Alex Pareene does a demolition job on almost the entire staff of the New York Times’ opinion page.

That page is the most valuable space in American journalism today, yet several of the regulars seem to have grown stale and lazy, recycling opinions based on little more than gossip they heard at the latest high-powered cocktail party or something that Bill Gates–who knows everything–may have said in the last few weeks or months.

Pareene singles out David Brooks, Maureen Dowd, and Thomas Friedman for his special scorn.

I must say I appreciate Paul Krugman, a Nobel-prize winning economist who pays close attention to the growing inequality in our nation.

And Charles Blow often has original contributions.

But Pareene’s beef is that the columnists he singles out have grown stale and boring.

Opinion columnists are expected to have an opinion on everything, even topics about which they are woefully uninformed.

Since they write so often, they don’t have time to do research and they are too self-confident to check with other knowledgeable sources, so they just echo conventional wisdom.

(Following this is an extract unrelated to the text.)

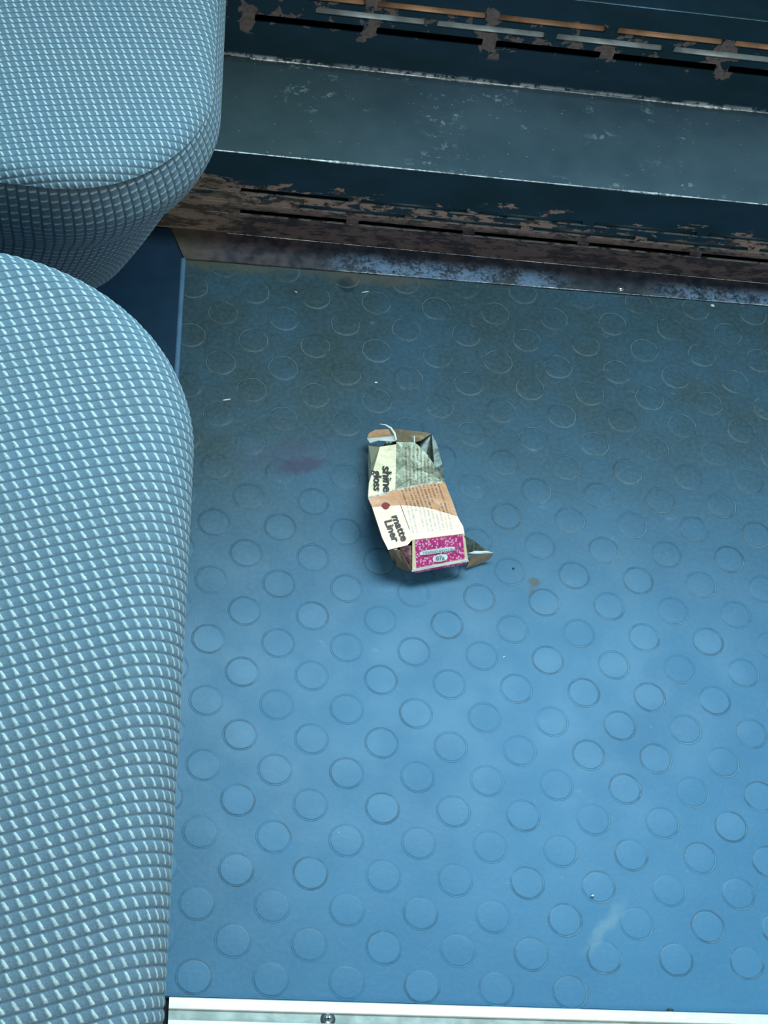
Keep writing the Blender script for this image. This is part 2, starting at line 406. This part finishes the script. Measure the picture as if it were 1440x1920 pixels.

Not a one of the columnists singled out by Pareene has even the slightest understanding of American education or the issues that are now creating upheaval and chaos in our nation’s schools.

Maybe they just don’t care.

It is not as if education is an unimportant issue. It’s just that to the Times’ opinion writers, it doesn’t matter, even though it will have a huge impact on our future.

No one can know everything about everything. The Times should eliminate tenure for their opinion writers and recycle them, perhaps with Write for America temps.

At least, they would have some fresh ideas and opinions. And in a few months, or a year, they would be gone.